By this, as well as saying that he is concerned about the growing scandals of sexual abuse, the pope is calling on the outside not to generalise and cast the whole Catholic Church in a negative light.

In a news conference on Thursday, Cardinal Dario Castrillon Hoyos -- responsible for communications between the Vatican and Catholic clergy around world -- read a two-page statement reiterating the church's position condemning paedophilia.

Hoyos also expressed its deepest concern, but also said it was important to put the matter in some perspective.

In the United States, reports of priests who have molested children have mounted and the church has paid out millions of dollars to settle many of the cases.

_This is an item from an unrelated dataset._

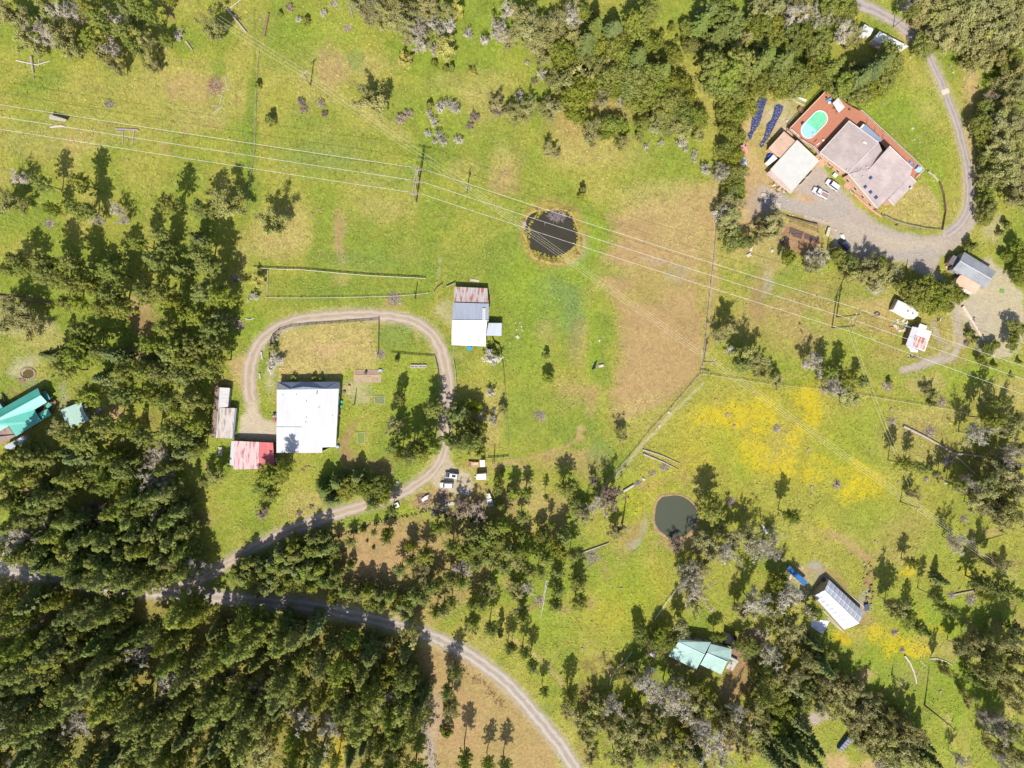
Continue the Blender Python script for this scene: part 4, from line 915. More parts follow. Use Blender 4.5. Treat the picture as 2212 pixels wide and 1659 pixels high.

On Monday, the FBI announced that two priests were among more than 40 people arrested as part of major investigation into child pornography on the Internet.

Last week, the Vatican accepted the resignation of a U.S. bishop in Florida who offered to step down after admitting to molesting a teenage boy more than 25 years ago.

And in Massachusetts, 86 plaintiffs are suing the Roman Catholic Archdiocese of Boston over sex abuse allegations against John Geoghan, a defrocked priest convicted last month on charges of fondling a 10-year-old boy a decade ago.

The problem is not confined to the United States. There are two cases against Catholic clergymen in France and Poland, according to the National Catholic Reporter.